Nor is this high relationship of the adored reptile found only in regions where it might have been raised up by ethnical combinations as the mere survival of a savage symbol. William Craft, an African who resided for some time in the kingdom of Dahomey, informed me of the following incident which he had witnessed there. The sacred serpents are kept in a grand house, which they sometimes leave to crawl in their neighbouring grounds. One day a negro from some distant region encountered one of these animals and killed it. The people learning that one of their gods had been slain, seized the stranger, and having surrounded him with a circle of brushwood, set it on fire. The poor wretch broke through the circle of fire and ran, pursued by the crowd, who struck him with heavy sticks. Smarting from the flames and blows, he rushed into a river; but no sooner had he entered there than the pursuit ceased, and he was told that, having gone through fire and water, he was purified, and might emerge with safety.

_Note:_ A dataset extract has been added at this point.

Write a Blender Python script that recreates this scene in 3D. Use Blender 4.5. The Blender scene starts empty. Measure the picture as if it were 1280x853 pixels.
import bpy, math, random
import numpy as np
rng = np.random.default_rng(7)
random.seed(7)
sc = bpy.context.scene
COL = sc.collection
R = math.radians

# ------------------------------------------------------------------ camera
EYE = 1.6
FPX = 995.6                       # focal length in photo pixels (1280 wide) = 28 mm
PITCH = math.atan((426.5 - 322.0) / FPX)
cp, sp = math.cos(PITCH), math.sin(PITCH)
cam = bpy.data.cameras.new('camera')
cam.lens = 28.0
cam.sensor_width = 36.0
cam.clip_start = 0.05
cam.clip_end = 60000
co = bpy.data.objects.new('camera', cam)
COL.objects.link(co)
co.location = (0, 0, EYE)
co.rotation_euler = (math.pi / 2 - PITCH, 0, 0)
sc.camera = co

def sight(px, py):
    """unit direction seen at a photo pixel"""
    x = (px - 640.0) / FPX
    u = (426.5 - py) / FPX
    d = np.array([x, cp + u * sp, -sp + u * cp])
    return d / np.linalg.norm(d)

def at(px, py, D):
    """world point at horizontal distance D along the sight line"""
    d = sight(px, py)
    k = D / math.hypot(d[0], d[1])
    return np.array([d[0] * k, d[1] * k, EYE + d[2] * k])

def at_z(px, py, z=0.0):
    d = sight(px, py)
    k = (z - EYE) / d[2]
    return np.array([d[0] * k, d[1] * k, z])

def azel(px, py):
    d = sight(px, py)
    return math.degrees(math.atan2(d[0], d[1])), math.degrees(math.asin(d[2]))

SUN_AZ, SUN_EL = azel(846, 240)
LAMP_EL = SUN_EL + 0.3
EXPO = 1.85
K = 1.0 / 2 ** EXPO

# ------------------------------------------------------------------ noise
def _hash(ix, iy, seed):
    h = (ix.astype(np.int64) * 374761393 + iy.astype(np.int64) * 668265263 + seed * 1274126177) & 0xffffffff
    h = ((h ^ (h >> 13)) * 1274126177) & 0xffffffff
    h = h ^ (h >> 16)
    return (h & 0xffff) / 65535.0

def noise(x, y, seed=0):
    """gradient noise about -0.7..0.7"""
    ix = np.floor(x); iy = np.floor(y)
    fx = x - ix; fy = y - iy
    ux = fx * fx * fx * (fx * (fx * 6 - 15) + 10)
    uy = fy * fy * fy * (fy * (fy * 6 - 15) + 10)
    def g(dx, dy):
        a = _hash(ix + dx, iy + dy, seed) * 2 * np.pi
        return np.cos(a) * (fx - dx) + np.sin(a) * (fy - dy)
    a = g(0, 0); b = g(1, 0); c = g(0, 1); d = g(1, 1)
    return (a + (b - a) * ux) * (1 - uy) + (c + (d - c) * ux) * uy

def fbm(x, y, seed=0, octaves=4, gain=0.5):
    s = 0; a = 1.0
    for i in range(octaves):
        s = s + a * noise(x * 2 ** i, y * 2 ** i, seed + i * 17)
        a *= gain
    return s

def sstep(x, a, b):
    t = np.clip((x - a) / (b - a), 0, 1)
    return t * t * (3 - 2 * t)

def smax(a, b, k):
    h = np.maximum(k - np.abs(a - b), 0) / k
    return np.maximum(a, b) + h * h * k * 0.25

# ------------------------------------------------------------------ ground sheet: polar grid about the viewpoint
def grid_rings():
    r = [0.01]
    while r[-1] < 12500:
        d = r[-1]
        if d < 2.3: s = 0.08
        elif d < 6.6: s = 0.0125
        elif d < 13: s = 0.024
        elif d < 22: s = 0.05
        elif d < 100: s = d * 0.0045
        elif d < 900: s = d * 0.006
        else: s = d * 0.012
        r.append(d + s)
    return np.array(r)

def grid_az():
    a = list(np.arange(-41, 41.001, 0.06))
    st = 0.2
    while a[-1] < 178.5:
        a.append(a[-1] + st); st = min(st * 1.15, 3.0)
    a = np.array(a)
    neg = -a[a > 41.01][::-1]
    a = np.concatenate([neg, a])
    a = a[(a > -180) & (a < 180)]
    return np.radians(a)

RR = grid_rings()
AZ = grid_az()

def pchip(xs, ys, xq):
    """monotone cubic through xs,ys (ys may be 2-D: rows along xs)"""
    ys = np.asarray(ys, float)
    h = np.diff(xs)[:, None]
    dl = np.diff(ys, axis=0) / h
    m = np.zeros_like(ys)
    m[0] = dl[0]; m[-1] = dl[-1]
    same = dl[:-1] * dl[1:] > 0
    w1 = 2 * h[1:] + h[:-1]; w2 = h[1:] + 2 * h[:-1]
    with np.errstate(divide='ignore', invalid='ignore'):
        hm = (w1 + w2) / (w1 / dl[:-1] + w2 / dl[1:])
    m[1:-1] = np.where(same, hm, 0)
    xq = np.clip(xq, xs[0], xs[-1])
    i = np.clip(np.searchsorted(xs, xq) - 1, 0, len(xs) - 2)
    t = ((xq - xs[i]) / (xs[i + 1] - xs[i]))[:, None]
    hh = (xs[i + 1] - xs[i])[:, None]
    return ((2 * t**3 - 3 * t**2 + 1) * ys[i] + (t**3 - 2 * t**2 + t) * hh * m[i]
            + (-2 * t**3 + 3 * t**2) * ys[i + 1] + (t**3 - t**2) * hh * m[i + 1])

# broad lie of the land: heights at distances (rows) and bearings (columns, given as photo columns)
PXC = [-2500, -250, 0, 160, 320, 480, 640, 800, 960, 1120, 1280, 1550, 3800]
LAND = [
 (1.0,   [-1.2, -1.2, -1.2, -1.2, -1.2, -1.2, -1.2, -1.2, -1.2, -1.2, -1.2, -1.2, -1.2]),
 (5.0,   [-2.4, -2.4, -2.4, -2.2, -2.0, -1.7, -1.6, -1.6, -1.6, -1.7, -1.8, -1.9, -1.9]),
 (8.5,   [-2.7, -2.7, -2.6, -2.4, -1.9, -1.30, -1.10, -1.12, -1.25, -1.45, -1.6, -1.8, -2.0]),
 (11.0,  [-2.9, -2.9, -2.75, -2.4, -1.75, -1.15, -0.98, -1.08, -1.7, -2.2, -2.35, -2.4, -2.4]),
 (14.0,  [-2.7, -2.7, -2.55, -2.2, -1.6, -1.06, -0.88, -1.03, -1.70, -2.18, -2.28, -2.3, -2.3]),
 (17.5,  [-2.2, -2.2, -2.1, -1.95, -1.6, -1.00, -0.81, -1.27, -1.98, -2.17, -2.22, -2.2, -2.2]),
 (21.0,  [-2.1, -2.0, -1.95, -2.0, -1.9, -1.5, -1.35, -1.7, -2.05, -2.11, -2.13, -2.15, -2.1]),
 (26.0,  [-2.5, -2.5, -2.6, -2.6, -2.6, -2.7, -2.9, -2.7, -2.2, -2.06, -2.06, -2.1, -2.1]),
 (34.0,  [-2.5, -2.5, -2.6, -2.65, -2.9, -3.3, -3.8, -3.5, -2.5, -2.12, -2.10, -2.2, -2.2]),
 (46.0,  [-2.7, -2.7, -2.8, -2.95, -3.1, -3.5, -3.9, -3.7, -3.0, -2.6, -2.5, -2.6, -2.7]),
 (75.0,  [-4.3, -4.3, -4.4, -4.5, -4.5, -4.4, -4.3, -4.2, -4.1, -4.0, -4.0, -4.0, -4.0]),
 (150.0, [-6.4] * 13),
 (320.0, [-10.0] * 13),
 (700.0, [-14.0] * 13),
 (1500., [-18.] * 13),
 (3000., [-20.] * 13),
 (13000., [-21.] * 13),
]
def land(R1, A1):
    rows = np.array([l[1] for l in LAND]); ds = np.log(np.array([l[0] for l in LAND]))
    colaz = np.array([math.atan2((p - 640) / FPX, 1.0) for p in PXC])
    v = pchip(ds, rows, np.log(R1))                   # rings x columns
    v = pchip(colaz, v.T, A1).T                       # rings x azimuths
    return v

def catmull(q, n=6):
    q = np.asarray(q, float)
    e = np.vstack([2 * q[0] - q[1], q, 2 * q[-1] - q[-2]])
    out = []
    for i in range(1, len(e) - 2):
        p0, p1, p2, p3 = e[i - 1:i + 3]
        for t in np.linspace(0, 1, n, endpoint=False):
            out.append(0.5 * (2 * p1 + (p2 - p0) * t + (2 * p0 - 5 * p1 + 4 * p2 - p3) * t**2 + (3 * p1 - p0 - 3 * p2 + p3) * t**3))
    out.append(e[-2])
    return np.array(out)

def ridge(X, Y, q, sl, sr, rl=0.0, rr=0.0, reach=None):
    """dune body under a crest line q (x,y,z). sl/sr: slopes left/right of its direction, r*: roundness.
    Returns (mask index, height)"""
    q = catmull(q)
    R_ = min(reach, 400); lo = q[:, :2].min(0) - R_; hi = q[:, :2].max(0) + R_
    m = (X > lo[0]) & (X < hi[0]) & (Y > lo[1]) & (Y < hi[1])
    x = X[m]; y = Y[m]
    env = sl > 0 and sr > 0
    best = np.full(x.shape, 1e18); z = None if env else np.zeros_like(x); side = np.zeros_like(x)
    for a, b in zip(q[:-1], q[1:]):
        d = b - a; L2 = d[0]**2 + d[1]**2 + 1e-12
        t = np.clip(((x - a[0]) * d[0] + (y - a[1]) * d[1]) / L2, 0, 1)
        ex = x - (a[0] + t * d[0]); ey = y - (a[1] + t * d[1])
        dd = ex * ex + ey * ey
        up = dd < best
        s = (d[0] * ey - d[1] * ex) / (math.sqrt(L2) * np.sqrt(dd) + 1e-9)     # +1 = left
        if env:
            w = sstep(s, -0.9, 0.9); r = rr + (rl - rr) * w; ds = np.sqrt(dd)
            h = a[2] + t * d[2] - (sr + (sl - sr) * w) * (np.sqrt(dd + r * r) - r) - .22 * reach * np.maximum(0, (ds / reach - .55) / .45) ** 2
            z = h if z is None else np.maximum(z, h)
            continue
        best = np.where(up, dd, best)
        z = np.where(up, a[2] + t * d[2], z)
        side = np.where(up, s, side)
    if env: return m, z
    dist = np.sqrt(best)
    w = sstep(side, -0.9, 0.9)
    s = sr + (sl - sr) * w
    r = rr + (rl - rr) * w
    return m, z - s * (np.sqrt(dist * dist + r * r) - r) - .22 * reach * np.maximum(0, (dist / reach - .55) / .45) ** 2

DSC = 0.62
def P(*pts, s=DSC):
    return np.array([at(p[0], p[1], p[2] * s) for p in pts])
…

Thus, even in that distant and savage region, serpent-worship was associated with fire-worship and river-worship, which have a wide representation in both Aryan and Semitic symbolism. To this day the orthodox Israelites set beside their dead, before burial, the lighted candle and a basin of pure water. These have been associated in rabbinical mythology with the angels Michael (genius of Water) and Gabriel (genius of Fire); but they refer both to the phenomenal glories and the purifying effects of the two elements as reverenced by the Africans in one direction and the Parsees in another.